(Exercise aim): Only the number is wanted: how many lines of the data contain "that"?

(Given material):
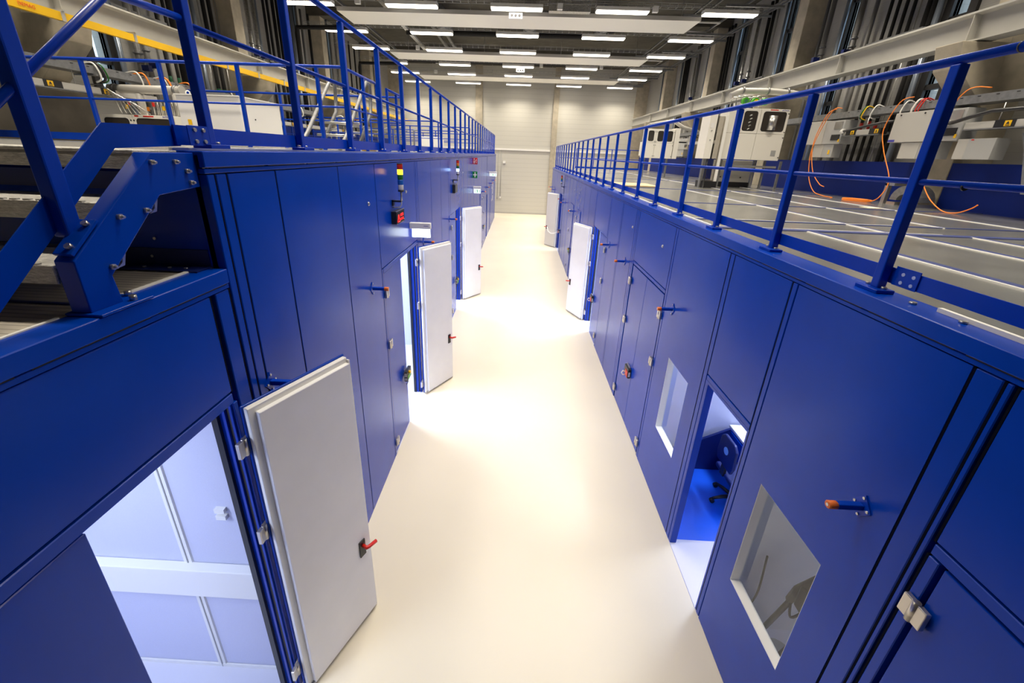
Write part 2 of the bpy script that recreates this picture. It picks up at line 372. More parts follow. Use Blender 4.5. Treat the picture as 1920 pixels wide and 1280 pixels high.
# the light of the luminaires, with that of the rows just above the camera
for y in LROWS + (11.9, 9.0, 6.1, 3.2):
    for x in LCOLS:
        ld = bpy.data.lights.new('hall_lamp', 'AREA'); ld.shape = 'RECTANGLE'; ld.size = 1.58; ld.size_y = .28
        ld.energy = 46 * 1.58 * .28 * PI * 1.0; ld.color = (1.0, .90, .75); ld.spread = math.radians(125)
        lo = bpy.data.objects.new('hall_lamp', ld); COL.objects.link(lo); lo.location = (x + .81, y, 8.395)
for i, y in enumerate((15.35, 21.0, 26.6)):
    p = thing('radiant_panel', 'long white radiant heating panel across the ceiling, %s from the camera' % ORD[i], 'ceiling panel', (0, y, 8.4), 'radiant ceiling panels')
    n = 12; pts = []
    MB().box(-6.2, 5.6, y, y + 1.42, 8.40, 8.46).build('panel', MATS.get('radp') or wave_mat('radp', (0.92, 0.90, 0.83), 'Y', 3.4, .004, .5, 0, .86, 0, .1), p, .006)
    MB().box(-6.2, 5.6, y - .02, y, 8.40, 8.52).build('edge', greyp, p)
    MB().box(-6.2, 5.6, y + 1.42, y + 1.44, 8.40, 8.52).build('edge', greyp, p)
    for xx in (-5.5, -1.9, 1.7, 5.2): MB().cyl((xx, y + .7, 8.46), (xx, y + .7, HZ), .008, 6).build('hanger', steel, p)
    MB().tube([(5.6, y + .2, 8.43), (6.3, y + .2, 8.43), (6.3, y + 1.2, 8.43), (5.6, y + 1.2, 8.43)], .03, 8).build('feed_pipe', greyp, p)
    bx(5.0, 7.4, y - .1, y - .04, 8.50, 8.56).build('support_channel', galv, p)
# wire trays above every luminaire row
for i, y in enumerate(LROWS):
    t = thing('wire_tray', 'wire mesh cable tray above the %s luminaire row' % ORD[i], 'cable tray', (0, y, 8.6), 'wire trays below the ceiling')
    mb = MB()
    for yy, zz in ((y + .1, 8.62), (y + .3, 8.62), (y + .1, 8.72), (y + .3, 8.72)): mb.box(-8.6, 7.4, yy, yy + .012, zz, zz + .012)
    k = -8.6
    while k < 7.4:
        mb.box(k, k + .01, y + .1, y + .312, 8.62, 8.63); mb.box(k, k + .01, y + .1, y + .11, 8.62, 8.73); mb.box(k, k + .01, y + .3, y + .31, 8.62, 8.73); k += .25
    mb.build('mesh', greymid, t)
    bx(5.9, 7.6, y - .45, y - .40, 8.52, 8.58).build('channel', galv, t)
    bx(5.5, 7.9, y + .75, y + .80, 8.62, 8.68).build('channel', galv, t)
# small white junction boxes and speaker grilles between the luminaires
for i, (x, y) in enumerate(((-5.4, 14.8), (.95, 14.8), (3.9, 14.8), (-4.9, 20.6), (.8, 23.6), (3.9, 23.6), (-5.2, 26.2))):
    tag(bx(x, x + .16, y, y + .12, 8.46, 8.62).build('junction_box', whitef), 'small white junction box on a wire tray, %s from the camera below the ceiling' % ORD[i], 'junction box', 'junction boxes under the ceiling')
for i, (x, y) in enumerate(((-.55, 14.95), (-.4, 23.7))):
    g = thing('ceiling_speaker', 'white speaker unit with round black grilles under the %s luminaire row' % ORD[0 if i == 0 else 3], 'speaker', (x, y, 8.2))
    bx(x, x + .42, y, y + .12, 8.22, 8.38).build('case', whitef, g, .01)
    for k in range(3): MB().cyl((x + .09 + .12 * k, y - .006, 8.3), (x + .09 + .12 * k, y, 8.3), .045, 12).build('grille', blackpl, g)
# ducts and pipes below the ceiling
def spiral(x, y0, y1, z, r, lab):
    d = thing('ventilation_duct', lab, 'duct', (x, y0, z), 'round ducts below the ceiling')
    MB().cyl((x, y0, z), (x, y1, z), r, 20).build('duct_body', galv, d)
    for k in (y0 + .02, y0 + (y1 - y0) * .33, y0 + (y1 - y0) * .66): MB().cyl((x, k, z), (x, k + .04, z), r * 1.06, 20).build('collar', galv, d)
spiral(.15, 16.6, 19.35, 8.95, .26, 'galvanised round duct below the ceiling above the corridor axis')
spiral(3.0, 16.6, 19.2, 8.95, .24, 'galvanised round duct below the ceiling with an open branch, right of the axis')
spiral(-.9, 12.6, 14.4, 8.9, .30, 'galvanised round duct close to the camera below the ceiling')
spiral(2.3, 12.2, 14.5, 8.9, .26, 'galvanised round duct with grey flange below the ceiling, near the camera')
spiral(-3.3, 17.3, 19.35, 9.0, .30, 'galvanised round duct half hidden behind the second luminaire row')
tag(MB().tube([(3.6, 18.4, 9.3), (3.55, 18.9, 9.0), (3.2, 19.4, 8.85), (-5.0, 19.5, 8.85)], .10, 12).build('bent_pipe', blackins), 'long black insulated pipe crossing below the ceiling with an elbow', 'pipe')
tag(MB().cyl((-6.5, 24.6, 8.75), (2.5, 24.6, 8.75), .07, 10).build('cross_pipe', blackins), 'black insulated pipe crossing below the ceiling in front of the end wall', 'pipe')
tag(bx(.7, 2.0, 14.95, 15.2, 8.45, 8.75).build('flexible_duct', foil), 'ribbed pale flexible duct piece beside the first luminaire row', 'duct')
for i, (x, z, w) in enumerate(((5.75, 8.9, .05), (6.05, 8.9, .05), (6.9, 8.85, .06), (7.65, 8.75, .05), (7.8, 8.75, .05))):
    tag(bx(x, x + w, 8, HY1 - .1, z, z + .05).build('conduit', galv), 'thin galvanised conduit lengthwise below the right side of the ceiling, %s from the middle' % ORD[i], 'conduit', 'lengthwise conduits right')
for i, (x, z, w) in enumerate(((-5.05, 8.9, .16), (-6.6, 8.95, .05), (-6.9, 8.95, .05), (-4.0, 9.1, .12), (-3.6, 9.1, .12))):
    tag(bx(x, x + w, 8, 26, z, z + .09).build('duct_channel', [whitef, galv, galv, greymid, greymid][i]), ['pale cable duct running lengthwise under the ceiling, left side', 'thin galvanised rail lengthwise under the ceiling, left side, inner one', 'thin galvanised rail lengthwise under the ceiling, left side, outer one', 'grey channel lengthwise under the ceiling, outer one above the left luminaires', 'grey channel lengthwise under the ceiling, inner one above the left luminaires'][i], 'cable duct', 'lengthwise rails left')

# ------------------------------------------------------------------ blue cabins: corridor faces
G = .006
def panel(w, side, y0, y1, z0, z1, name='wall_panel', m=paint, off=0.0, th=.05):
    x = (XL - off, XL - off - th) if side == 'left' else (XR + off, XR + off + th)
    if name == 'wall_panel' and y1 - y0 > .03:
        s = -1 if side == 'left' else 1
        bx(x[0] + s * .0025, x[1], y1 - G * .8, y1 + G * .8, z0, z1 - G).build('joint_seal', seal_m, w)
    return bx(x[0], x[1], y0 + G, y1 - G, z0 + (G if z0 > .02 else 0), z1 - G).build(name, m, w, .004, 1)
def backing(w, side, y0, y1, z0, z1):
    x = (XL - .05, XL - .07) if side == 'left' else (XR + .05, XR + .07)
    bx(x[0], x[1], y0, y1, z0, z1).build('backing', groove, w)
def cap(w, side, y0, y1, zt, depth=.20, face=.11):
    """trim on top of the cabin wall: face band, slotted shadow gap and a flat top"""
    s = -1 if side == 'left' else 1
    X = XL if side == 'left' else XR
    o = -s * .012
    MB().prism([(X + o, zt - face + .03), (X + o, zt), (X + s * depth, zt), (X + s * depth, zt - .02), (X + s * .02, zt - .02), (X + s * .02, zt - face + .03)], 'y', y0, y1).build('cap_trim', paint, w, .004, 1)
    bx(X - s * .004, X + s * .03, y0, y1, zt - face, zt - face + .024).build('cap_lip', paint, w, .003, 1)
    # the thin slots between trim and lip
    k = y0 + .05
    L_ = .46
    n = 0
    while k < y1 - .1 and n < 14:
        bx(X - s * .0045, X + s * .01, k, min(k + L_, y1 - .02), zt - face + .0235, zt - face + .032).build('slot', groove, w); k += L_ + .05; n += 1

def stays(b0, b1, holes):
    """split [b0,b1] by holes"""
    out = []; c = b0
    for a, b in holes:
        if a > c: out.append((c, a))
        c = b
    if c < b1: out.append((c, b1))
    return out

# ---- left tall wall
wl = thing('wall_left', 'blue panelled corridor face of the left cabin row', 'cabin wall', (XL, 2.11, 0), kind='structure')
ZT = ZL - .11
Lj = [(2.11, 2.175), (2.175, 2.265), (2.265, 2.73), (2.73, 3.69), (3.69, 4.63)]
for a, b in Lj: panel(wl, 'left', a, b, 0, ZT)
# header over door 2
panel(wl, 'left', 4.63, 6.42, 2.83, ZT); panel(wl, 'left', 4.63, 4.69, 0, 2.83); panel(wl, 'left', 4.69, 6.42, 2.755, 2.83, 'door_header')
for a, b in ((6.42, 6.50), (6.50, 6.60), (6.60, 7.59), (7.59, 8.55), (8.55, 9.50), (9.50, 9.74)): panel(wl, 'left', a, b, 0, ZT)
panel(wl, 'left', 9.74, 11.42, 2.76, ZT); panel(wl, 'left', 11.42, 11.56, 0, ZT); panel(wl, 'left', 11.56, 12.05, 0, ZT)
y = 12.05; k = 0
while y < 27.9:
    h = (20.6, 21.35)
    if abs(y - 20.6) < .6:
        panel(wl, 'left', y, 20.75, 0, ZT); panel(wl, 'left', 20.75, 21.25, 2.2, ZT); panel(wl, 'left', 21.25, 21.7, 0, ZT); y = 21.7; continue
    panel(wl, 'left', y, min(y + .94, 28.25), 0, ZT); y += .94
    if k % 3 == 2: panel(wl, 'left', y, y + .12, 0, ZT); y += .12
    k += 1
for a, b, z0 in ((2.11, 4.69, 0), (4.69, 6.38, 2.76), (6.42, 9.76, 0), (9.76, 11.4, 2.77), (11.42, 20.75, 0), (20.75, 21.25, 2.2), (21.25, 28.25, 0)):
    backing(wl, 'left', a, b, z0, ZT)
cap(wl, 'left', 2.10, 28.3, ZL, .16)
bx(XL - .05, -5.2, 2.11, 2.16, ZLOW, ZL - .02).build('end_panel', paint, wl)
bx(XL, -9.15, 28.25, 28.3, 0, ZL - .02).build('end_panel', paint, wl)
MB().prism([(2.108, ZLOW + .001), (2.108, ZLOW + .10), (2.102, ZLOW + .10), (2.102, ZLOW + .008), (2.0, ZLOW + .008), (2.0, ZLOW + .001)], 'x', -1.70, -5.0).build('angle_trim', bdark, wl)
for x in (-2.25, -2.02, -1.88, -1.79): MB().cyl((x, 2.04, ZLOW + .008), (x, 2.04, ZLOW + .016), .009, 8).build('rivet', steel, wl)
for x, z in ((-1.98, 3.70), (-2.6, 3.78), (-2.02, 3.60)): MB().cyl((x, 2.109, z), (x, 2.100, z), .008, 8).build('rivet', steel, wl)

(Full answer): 2